The warning from Segro's chief executive, Ian Coull, echoes earlier comments from the heads of British Land and Land Securities, Britain's two largest office and retail property owners, that prices of so-called secondary assets were already falling.
Flush with cash from the recent $2.9 billion sale of its US portfolio, Segro is ploughing its money instead into continental European projects, where the company expects far swifter gains on capital values than in the UK.
Mr Coull's comments and company strategy will do little to assuage fears that swaths of Britain's £700 billion commercial property market will see sharp price falls over the coming 12 months.
Investors have finally woken up to the so-called negative yield gap in the UK, where the cost of borrowing is now on average about 1 per cent higher than initial returns from commercial property.
Delivering a 27 per cent rise in interim trading pre-tax profit to £86.5 million, Mr Coull said the company had been a "net seller" in the UK, managing to sell off £170.7 million of investment properties at a 2 per cent premium over their book value.
The conversion of the company to a tax-friendly real estate investment trust (Reit), removing capital gains tax, had in part helped Segro to speed up its disposal programme.
But Mr Coull added that the acceleration of disposals was "also driven by our assessment that market conditions in the UK will see lower general levels of capital growth than those we have experienced in recent years".
Conversely, in continental Europe, which now accounts for 14.2 per cent of Segro's £4.413 billion of property assets, Mr Coull said: "We are continuing to find very attractive acquisitions ... where we can explot the still very positive gap between investment and development yields and the cost of borrowing."
The company has 2.2 million square metres of developments in the pipeline, the largest of any UK-based industrial developer, but tellingly two thirds of that sits in continental Europe.
At a group level, Segro pulled in 143,000 square metres of new lettings during its first six months to 30 June, a rise of 46 per cent on this time last year, adding £8.4 million of new income.
Net rental income, discounting the sale of its US business, rose from £93.7 million to £96.9 million.

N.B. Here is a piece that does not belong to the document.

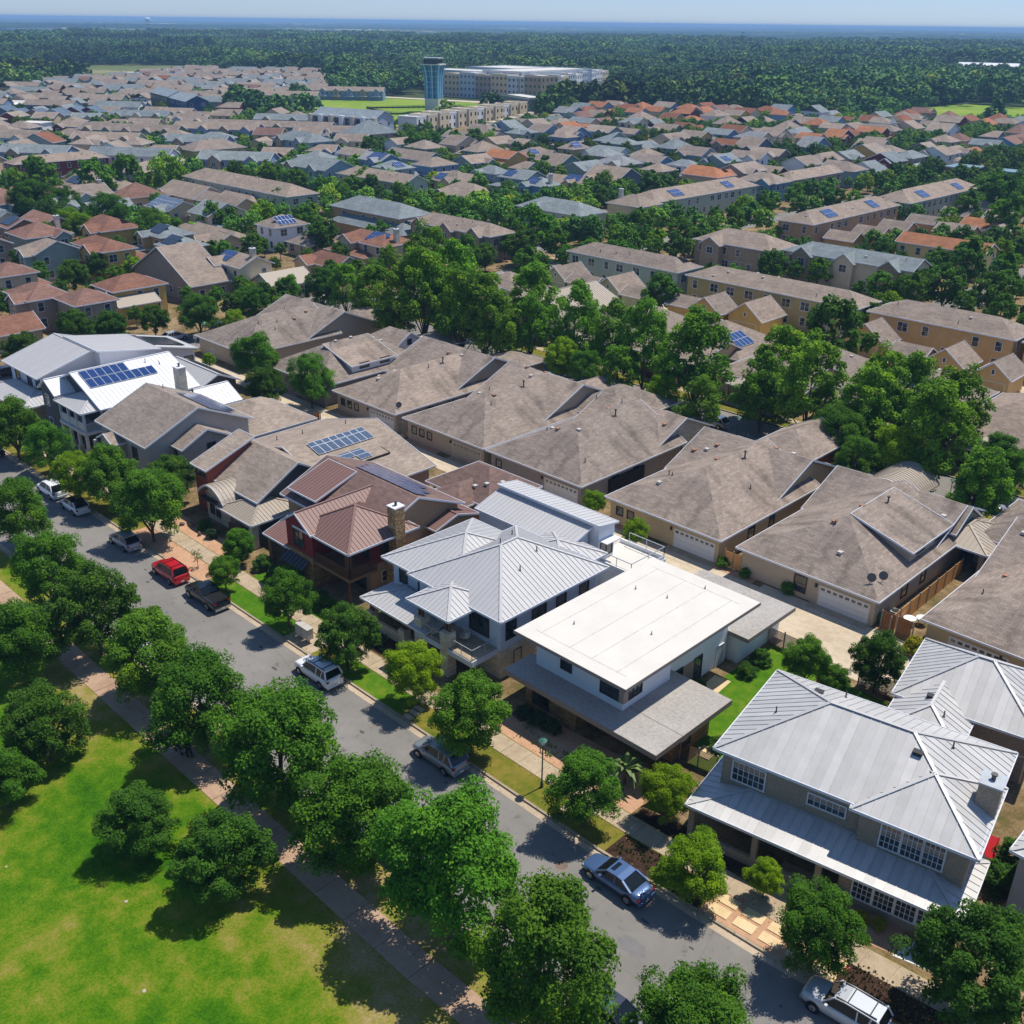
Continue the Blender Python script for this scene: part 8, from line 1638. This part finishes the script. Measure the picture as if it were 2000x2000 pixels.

UK vacancy rates were stable at 11.6 per cent of total space under management, while in Europe vacancies fell from 8.2 per cent to 6.5 per cent since 31 December.
Converting to a Reit has enabled Segro to pass on more of its profits to investors, allowing the interim dividend to rise 20.3 per cent to 8.3p per share. The full-year dividend is expected to show a similar increase.
This month investors also bagged a 53p per share dividend paid out as part of the £250 million cash back from the US sale.